As Art Historian Christina Barton says; Dashper has “the unique perspective of attending to an internationalist art history from a distance, enabling him to devise strategies to work around his geographical isolation whilst simultaneously articulating its effects.” Curator George Clark (UK) says “While I’m interested in how the cinema can be understood as a place for engagement and circulation of art and ideas, Dashper's position outside of the dominant discussions of film and video, and his interest in history, distance and negation are also factors that have drawn me to consider his writings as a productive basis for this project. True to Dashper's work I have invited the artists to make responses that may take the form of negation or reframing of the terms of this invitation.”

A selection of Dashper's video works are available to view on the CIRCUIT website here.

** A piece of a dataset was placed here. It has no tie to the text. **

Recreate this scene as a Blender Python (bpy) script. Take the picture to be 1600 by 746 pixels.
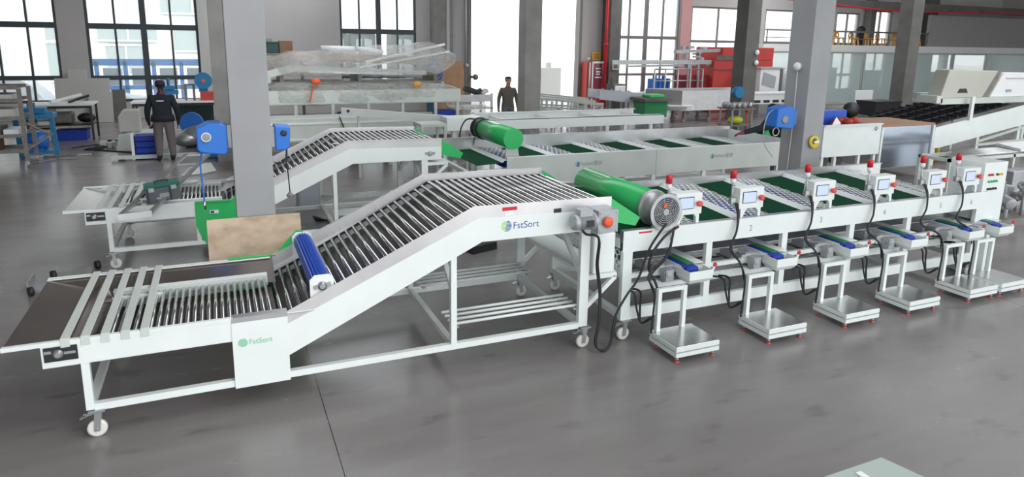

New World (2016) Gavin Hipkins
Digital Video, Sound 12:38 minutes

“In this experimental Western the poetic meets prosaic via a Victorian travel report written for the purposes of emigration to Northeast Texas. An abstract frontier thesis where Western movie tropes and mythologised geographies are navigated through historic and contemporary printed matter.” – GH.

Go into the density of it (2016) Louise Menzies
Digital Video, Sound 6: 30 minutes

Go into the density of it re-works a YouTube clip of Robert Smithson & Nancy Holt’s film Swamp (1969), replacing the original soundtrack with the Julian Dashper audio recording Blue Circles (2003), which captured the sound of spectators looking at Jackson Pollock's famous painting Blue Poles (1952). “Go into the density of it responds to an interest in documentation, how we tend to experience works like this in general, amongst a kind of cascade of documents and ripped versions of things that pass by, or sit open in a browser window that you mean to get back to… “ – LM

mean time 2016 (2016) Juliet Carpenter and Gregory Kan
Digital Video, Sound 5:38

mean time 2016 explores our complicity with anonymous agents and materials in our increasingly networked worlds, and the necessary relinquishing of anticipatory control in these unaffordable exchanges…” - JC mean time 2016 sets into motion a series of voracious feedback spirals, using recurrent neural networks to rework original text, and remapping the visual world in infrared and ultraviolet.

Untitled (ß) August 2016 (2016) Nathan Gray
Digital Video, Sound 11:56

Nathan Gray’s works take common restrictions as their starting point; curatorial briefs, self-imposed and group negotiated rules and the various physical, legal, economic and material restrictions of exhibition, performance and everyday life. Inspired by Julian Dashper’s video lecture Untitled (this painting) (2003), Gray’s Untitled (ß) speculates on the conceptual and physical parameters of his own performance to camera for This is not film-making, asking ‘What is the work? What is it now and in the future?’  

Victory Over The Sun, Or, Spaghetti Western Unlike You & Me (2016) Daniel Malone
Digital Video, Sound 11:21

Victory Over The Sun, Or, Spaghetti Western Unlike You & Me was shot in a former cinema, built in the late 1950s in a small town overlooking the Gulf of St Euphemia in southern Italy. Malone constructs a kind of portrait of the cinema that reveals both its former elegance and international Modernity, alongside its current obsolescence and perhaps equally beautiful dilapidation. A narrative is ambiguously laid over the images in the form of a voiceover telling the story of an unusual percussion instrument designed by Russian avant-garde composer Galina Ustvolskaya.